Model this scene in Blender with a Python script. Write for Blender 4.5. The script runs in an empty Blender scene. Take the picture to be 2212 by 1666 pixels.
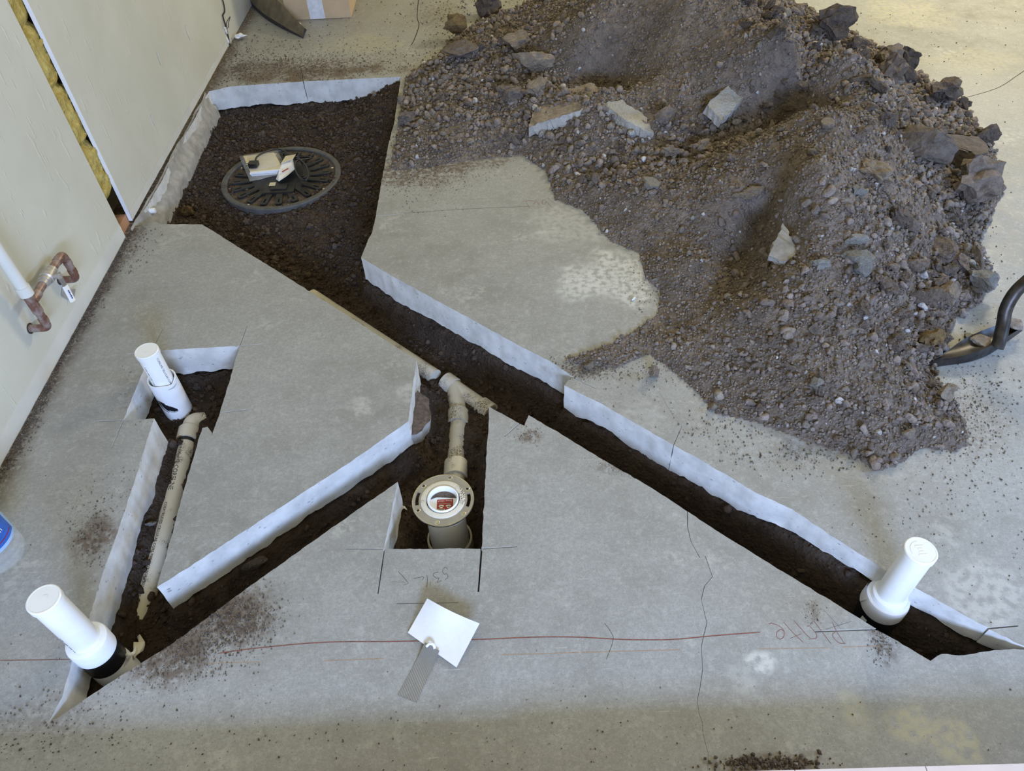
import bpy, bmesh, math, random
import numpy as np
from mathutils import Vector, Matrix
from mathutils.geometry import delaunay_2d_cdt
random.seed(5); rng = np.random.default_rng(11)
S = bpy.context.scene; COL = S.collection

# ------------------------------------------------------------------ camera
FPX, CX, CY, H = 1600.0, 1106.0, 833.0, 1.79
_n = np.array([74, 1507, 1600.0]); _n /= np.linalg.norm(_n)
_z = np.array([0, 0, 1.0]); _f = _z - (_z @ _n) * _n; _f /= np.linalg.norm(_f)
RW = np.array([np.cross(_n, _f), _f, -_n])          # rows: world axes in camera axes (x right, y down, z forward)
cam = bpy.data.cameras.new('camera'); cam.sensor_width = 36; cam.lens = 36 * FPX / 2212; cam.clip_start = .02
co = bpy.data.objects.new('camera', cam); COL.objects.link(co); S.camera = co
co.matrix_world = Matrix([[RW[i, 0], -RW[i, 1], -RW[i, 2], (0, 0, H)[i]] for i in range(3)] + [[0, 0, 0, 1]])

# ------------------------------------------------------------------ light
wd = bpy.data.worlds.new('room_light'); S.world = wd; wd.use_nodes = True
wd.node_tree.nodes['Background'].inputs[0].default_value = (.60, .52, .275, 1)
wd.node_tree.nodes['Background'].inputs[1].default_value = .93
def area(name, loc, target, sx, sy, power, col):
    l = bpy.data.lights.new(name, 'AREA'); l.shape = 'RECTANGLE'; l.size = sx; l.size_y = sy; l.energy = power; l.color = col
    o = bpy.data.objects.new(name, l); COL.objects.link(o); o.location = loc
    o.rotation_euler = (Vector(target) - Vector(loc)).to_track_quat('-Z', 'Y').to_euler(); return o
area('window_daylight', (.8, -3.0, 1.85), (.1, 2.2, 0), 1.7, .70, 315, (.43, .60, 1.0))
area('side_window_daylight', (3.6, 1.3, 1.35), (1.5, 1.25, 0), 1.2, .8, 62, (.28, .52, 1.0))
area('ceiling_lamp', (3.6, 5.6, 2.7), (3.0, 4.2, 0), 1.2, .5, 130, (1.0, .90, .66))
S.view_settings.view_transform = 'Standard'; S.view_settings.look = 'None'
S.view_settings.gamma = 1; S.view_settings.use_curve_mapping = False; S.view_settings.exposure = 0.0

# ------------------------------------------------------------------ measuring helpers (photo pixel -> point on a plane of the room)
def P(px, py, z=0.0):
    d = RW @ np.array([px - CX, py - CY, FPX]); t = (z - H) / d[2]; return np.array([t * d[0], t * d[1], z])
def W(px, py, x):
    d = RW @ np.array([px - CX, py - CY, FPX]); t = x / d[0]; return np.array([x, t * d[1], H + t * d[2]])

# ------------------------------------------------------------------ numpy noise
_lat = rng.random((256, 256))
def vnoise(x, y):
    xi = np.floor(x).astype(int); yi = np.floor(y).astype(int); fx = x - xi; fy = y - yi
    fx = fx * fx * (3 - 2 * fx); fy = fy * fy * (3 - 2 * fy); g = lambda a, b: _lat[a & 255, b & 255]
    return (g(xi, yi) * (1 - fx) + g(xi + 1, yi) * fx) * (1 - fy) + (g(xi, yi + 1) * (1 - fx) + g(xi + 1, yi + 1) * fx) * fy
def fbm(x, y, o=4):
    s = 0; a = .5
    for i in range(o): s = s + a * (vnoise(x * 2 ** i + 17 * i, y * 2 ** i + 31 * i) - .5); a *= .5
    return s
def sstep(a, b, x):
    t = np.clip((x - a) / (b - a), 0, 1); return t * t * (3 - 2 * t)

# ------------------------------------------------------------------ materials
def srgb(r, g, b):
    f = lambda c: ((c / 255 + .055) / 1.055) ** 2.4 if c > 10 else c / 255 / 12.92
    return (f(r), f(g), f(b))
class NT:
    def __init__(s, name):
        s.m = bpy.data.materials.new(name); s.m.use_nodes = True; s.t = s.m.node_tree; s.b = s.t.nodes['Principled BSDF']
        s.tc = s.n('ShaderNodeTexCoord').outputs['Object']
    def n(s, ty, **kw):
        q = s.t.nodes.new(ty)
        for k, v in kw.items(): setattr(q, k, v)
        return q
    def l(s, a, b): s.t.links.new(a, b)
    def put(s, sock, v):
        if hasattr(v, 'is_output') or hasattr(v, 'links'): s.l(v, sock)
        else: sock.default_value = v
    def noise(s, scale, detail=4, vec=None, rough=.6):
        q = s.n('ShaderNodeTexNoise'); q.inputs['Scale'].default_value = scale; q.inputs['Detail'].default_value = detail
        q.inputs['Roughness'].default_value = rough; s.l(vec if vec is not None else s.tc, q.inputs['Vector']); return q.outputs['Fac']
    def vor(s, scale, vec=None, feature='F1', out='Distance'):
        q = s.n('ShaderNodeTexVoronoi', feature=feature); q.inputs['Scale'].default_value = scale; s.l(vec if vec is not None else s.tc, q.inputs['Vector']); return q.outputs[out]
    def ramp(s, v, a, b, lo=0.0, hi=1.0):
        q = s.n('ShaderNodeMapRange', interpolation_type='SMOOTHSTEP'); s.l(v, q.inputs[0])
        for i, x in zip((1, 2, 3, 4), (a, b, lo, hi)): q.inputs[i].default_value = x
        return q.outputs[0]
    def math(s, op, a, b=0.0):
        q = s.n('ShaderNodeMath', operation=op); s.put(q.inputs[0], a); s.put(q.inputs[1], b); return q.outputs[0]
    def mix(s, f, a, b, mode='MIX'):
        q = s.n('ShaderNodeMix', data_type='RGBA', blend_type=mode); s.put(q.inputs[0], f)
        for i, v in ((6, a), (7, b)):
            if isinstance(v, tuple): q.inputs[i].default_value = (*v[:3], 1)
            else: s.l(v, q.inputs[i])
        return q.outputs[2]
    def map(s, scale=(1, 1, 1), rot=(0, 0, 0), loc=(0, 0, 0), vec=None):
        q = s.n('ShaderNodeMapping'); q.inputs['Scale'].default_value = scale; q.inputs['Rotation'].default_value = rot; q.inputs['Location'].default_value = loc
        s.l(vec if vec is not None else s.tc, q.inputs[0]); return q.outputs[0]
    def bump(s, hgt, strength=.3, dist=.01):
        q = s.n('ShaderNodeBump'); q.inputs['Strength'].default_value = strength; q.inputs['Distance'].default_value = dist
        s.l(hgt, q.inputs['Height']); s.l(q.outputs[0], s.b.inputs['Normal'])
    def fin(s, col=None, rough=.6, metal=0.0, spec=.5):
        if col is not None: s.put(s.b.inputs['Base Color'], (*col, 1) if isinstance(col, tuple) else col)
        s.put(s.b.inputs['Roughness'], rough); s.b.inputs['Metallic'].default_value = metal; s.b.inputs['Specular IOR Level'].default_value = spec; return s.m
def plain(name, c, rough=.5, metal=0.0, var=.12, scale=30, bump=0.0, spec=.5):
    q = NT(name); f = q.ramp(q.noise(scale, 5), .3, .7)
    col = q.mix(f, tuple(x * (1 - var) for x in c), tuple(min(1, x * (1 + var)) for x in c))
    if bump: q.bump(q.noise(scale * 3, 4), bump, .004)
    return q.fin(col, rough, metal, spec)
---
Aim:
Restate the whole listing above exactly, except for its images.

Solution:
Model this scene in Blender with a Python script. Write for Blender 4.5. The script runs in an empty Blender scene. Take the picture to be 2212 by 1666 pixels.
import bpy, bmesh, math, random
import numpy as np
from mathutils import Vector, Matrix
from mathutils.geometry import delaunay_2d_cdt
random.seed(5); rng = np.random.default_rng(11)
S = bpy.context.scene; COL = S.collection

# ------------------------------------------------------------------ camera
FPX, CX, CY, H = 1600.0, 1106.0, 833.0, 1.79
_n = np.array([74, 1507, 1600.0]); _n /= np.linalg.norm(_n)
_z = np.array([0, 0, 1.0]); _f = _z - (_z @ _n) * _n; _f /= np.linalg.norm(_f)
RW = np.array([np.cross(_n, _f), _f, -_n])          # rows: world axes in camera axes (x right, y down, z forward)
cam = bpy.data.cameras.new('camera'); cam.sensor_width = 36; cam.lens = 36 * FPX / 2212; cam.clip_start = .02
co = bpy.data.objects.new('camera', cam); COL.objects.link(co); S.camera = co
co.matrix_world = Matrix([[RW[i, 0], -RW[i, 1], -RW[i, 2], (0, 0, H)[i]] for i in range(3)] + [[0, 0, 0, 1]])

# ------------------------------------------------------------------ light
wd = bpy.data.worlds.new('room_light'); S.world = wd; wd.use_nodes = True
wd.node_tree.nodes['Background'].inputs[0].default_value = (.60, .52, .275, 1)
wd.node_tree.nodes['Background'].inputs[1].default_value = .93
def area(name, loc, target, sx, sy, power, col):
    l = bpy.data.lights.new(name, 'AREA'); l.shape = 'RECTANGLE'; l.size = sx; l.size_y = sy; l.energy = power; l.color = col
    o = bpy.data.objects.new(name, l); COL.objects.link(o); o.location = loc
    o.rotation_euler = (Vector(target) - Vector(loc)).to_track_quat('-Z', 'Y').to_euler(); return o
area('window_daylight', (.8, -3.0, 1.85), (.1, 2.2, 0), 1.7, .70, 315, (.43, .60, 1.0))
area('side_window_daylight', (3.6, 1.3, 1.35), (1.5, 1.25, 0), 1.2, .8, 62, (.28, .52, 1.0))
area('ceiling_lamp', (3.6, 5.6, 2.7), (3.0, 4.2, 0), 1.2, .5, 130, (1.0, .90, .66))
S.view_settings.view_transform = 'Standard'; S.view_settings.look = 'None'
S.view_settings.gamma = 1; S.view_settings.use_curve_mapping = False; S.view_settings.exposure = 0.0

# ------------------------------------------------------------------ measuring helpers (photo pixel -> point on a plane of the room)
def P(px, py, z=0.0):
    d = RW @ np.array([px - CX, py - CY, FPX]); t = (z - H) / d[2]; return np.array([t * d[0], t * d[1], z])
def W(px, py, x):
    d = RW @ np.array([px - CX, py - CY, FPX]); t = x / d[0]; return np.array([x, t * d[1], H + t * d[2]])

# ------------------------------------------------------------------ numpy noise
_lat = rng.random((256, 256))
def vnoise(x, y):
    xi = np.floor(x).astype(int); yi = np.floor(y).astype(int); fx = x - xi; fy = y - yi
    fx = fx * fx * (3 - 2 * fx); fy = fy * fy * (3 - 2 * fy); g = lambda a, b: _lat[a & 255, b & 255]
    return (g(xi, yi) * (1 - fx) + g(xi + 1, yi) * fx) * (1 - fy) + (g(xi, yi + 1) * (1 - fx) + g(xi + 1, yi + 1) * fx) * fy
def fbm(x, y, o=4):
    s = 0; a = .5
    for i in range(o): s = s + a * (vnoise(x * 2 ** i + 17 * i, y * 2 ** i + 31 * i) - .5); a *= .5
    return s
def sstep(a, b, x):
    t = np.clip((x - a) / (b - a), 0, 1); return t * t * (3 - 2 * t)

# ------------------------------------------------------------------ materials
def srgb(r, g, b):
    f = lambda c: ((c / 255 + .055) / 1.055) ** 2.4 if c > 10 else c / 255 / 12.92
    return (f(r), f(g), f(b))
class NT:
    def __init__(s, name):
        s.m = bpy.data.materials.new(name); s.m.use_nodes = True; s.t = s.m.node_tree; s.b = s.t.nodes['Principled BSDF']
        s.tc = s.n('ShaderNodeTexCoord').outputs['Object']
    def n(s, ty, **kw):
        q = s.t.nodes.new(ty)
        for k, v in kw.items(): setattr(q, k, v)
        return q
    def l(s, a, b): s.t.links.new(a, b)
    def put(s, sock, v):
        if hasattr(v, 'is_output') or hasattr(v, 'links'): s.l(v, sock)
        else: sock.default_value = v
    def noise(s, scale, detail=4, vec=None, rough=.6):
        q = s.n('ShaderNodeTexNoise'); q.inputs['Scale'].default_value = scale; q.inputs['Detail'].default_value = detail
        q.inputs['Roughness'].default_value = rough; s.l(vec if vec is not None else s.tc, q.inputs['Vector']); return q.outputs['Fac']
    def vor(s, scale, vec=None, feature='F1', out='Distance'):
        q = s.n('ShaderNodeTexVoronoi', feature=feature); q.inputs['Scale'].default_value = scale; s.l(vec if vec is not None else s.tc, q.inputs['Vector']); return q.outputs[out]
    def ramp(s, v, a, b, lo=0.0, hi=1.0):
        q = s.n('ShaderNodeMapRange', interpolation_type='SMOOTHSTEP'); s.l(v, q.inputs[0])
        for i, x in zip((1, 2, 3, 4), (a, b, lo, hi)): q.inputs[i].default_value = x
        return q.outputs[0]
    def math(s, op, a, b=0.0):
        q = s.n('ShaderNodeMath', operation=op); s.put(q.inputs[0], a); s.put(q.inputs[1], b); return q.outputs[0]
    def mix(s, f, a, b, mode='MIX'):
        q = s.n('ShaderNodeMix', data_type='RGBA', blend_type=mode); s.put(q.inputs[0], f)
        for i, v in ((6, a), (7, b)):
            if isinstance(v, tuple): q.inputs[i].default_value = (*v[:3], 1)
            else: s.l(v, q.inputs[i])
        return q.outputs[2]
    def map(s, scale=(1, 1, 1), rot=(0, 0, 0), loc=(0, 0, 0), vec=None):
        q = s.n('ShaderNodeMapping'); q.inputs['Scale'].default_value = scale; q.inputs['Rotation'].default_value = rot; q.inputs['Location'].default_value = loc
        s.l(vec if vec is not None else s.tc, q.inputs[0]); return q.outputs[0]
    def bump(s, hgt, strength=.3, dist=.01):
        q = s.n('ShaderNodeBump'); q.inputs['Strength'].default_value = strength; q.inputs['Distance'].default_value = dist
        s.l(hgt, q.inputs['Height']); s.l(q.outputs[0], s.b.inputs['Normal'])
    def fin(s, col=None, rough=.6, metal=0.0, spec=.5):
        if col is not None: s.put(s.b.inputs['Base Color'], (*col, 1) if isinstance(col, tuple) else col)
        s.put(s.b.inputs['Roughness'], rough); s.b.inputs['Metallic'].default_value = metal; s.b.inputs['Specular IOR Level'].default_value = spec; return s.m
def plain(name, c, rough=.5, metal=0.0, var=.12, scale=30, bump=0.0, spec=.5):
    q = NT(name); f = q.ramp(q.noise(scale, 5), .3, .7)
    col = q.mix(f, tuple(x * (1 - var) for x in c), tuple(min(1, x * (1 + var)) for x in c))
    if bump: q.bump(q.noise(scale * 3, 4), bump, .004)
    return q.fin(col, rough, metal, spec)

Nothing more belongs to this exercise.